Initially he stayed in a tiny one-room flat near the rest of his family on a loud and busy main road. Almost as soon as he arrived, he told his siblings they should all change their Polish names to the French equivalents, just as he once urged his father to change their surname. Jehuda understood, as he had known in Chrzanow, that shucking off their heavy Yiddish and Polish labels would only ease his and his siblings’ paths in life, and this was when the young people born Jehuda, Jakob, Sender and Sala Glahs became Jules, Jacques, Alex and Sara Glass. Unfortunately, Jehuda hated the westernised version of his name, ‘Jules’, as he thought it pretentious, a quality he abhorred above all.
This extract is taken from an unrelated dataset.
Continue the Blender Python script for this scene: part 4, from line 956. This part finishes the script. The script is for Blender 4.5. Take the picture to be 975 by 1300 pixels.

So he found what felt like a legitimate way around this rule of his own making by adopting the French version of his middle name, Henoch. He could be who he wanted, but within certain self-imposed parameters, and so he became Henri. It sounded respectable and French to him and he liked it so much he instantly made the change official: in 1926 he received a certificate from l’Administration Supérieure Confessionnelle Israélite de la Paroisse stating ‘Jehuda Henoch Glass shall hereon be known as Jules Henri Glass.’
And yet, despite the Glass siblings’ eager embrace of their French names, they did not apply for naturalisation, even after the Naturalisation Act the following year in 1927. In retrospect, this seems like a baffling decision, and yet it was one many foreign Jews took. Like a lot of immigrants, the Glass family arrived in Paris with a wariness of local officials and a suspicion of registering one’s presence with the state. After all, being known as Jewish hadn’t helped them much back in Poland. Of more immediate concern, applying for naturalisation involved a large amount of time-consuming paperwork and the assistance of a lawyer. To the cash-strapped Glass family, whose ability to read French was, at this point, patchy at best, this made it an impossibility. And so they opted to remain unnaturalised, relying on work permits and the goodwill of France to immigrants. There was no reason to doubt the latter would change, they believed. The French had let them in, after all.
However, being unnaturalised meant the Glasses couldn’t vote, which probably didn’t bother Henri much, and they had to carry identity cards, which very much did. As well as restricting immigrants to certain geographical areas, identity cards determined what professions they could pursue. Despite his degrees, Henri didn’t have many career choices when he arrived in Paris, as the Ornstein cousins had warned him: Josek Ornstein was celebrated for his intellect back in Poland, but in Paris he worked as a furrier. Henri, the trained engineer, similarly learned to shrink his ambition and shelve his dreams, going into business with his brother Jacques. Neither of the two older Glass brothers were natural businessmen, let alone tailors, as was soon to become all too clear, but Henri managed to save up just enough to get his own apartment over the river, far from his family and among the native Parisians in the 7th arrondissement.
Eventually, all the Glasses found their own apartments. Alex was driven out of the apartment he’d shared for years with Jacques by his mother. Alex and Chaya, as alike in temperament as they were in looks, were utterly impossible flatmates and they fought viciously, usually about what Chaya deemed to be Alex’s ‘dissolute’ lifestyle of staying out late and drinking alcohol.
‘Get your own place if you want to live like this,’ she said, according to Alex’s memoir.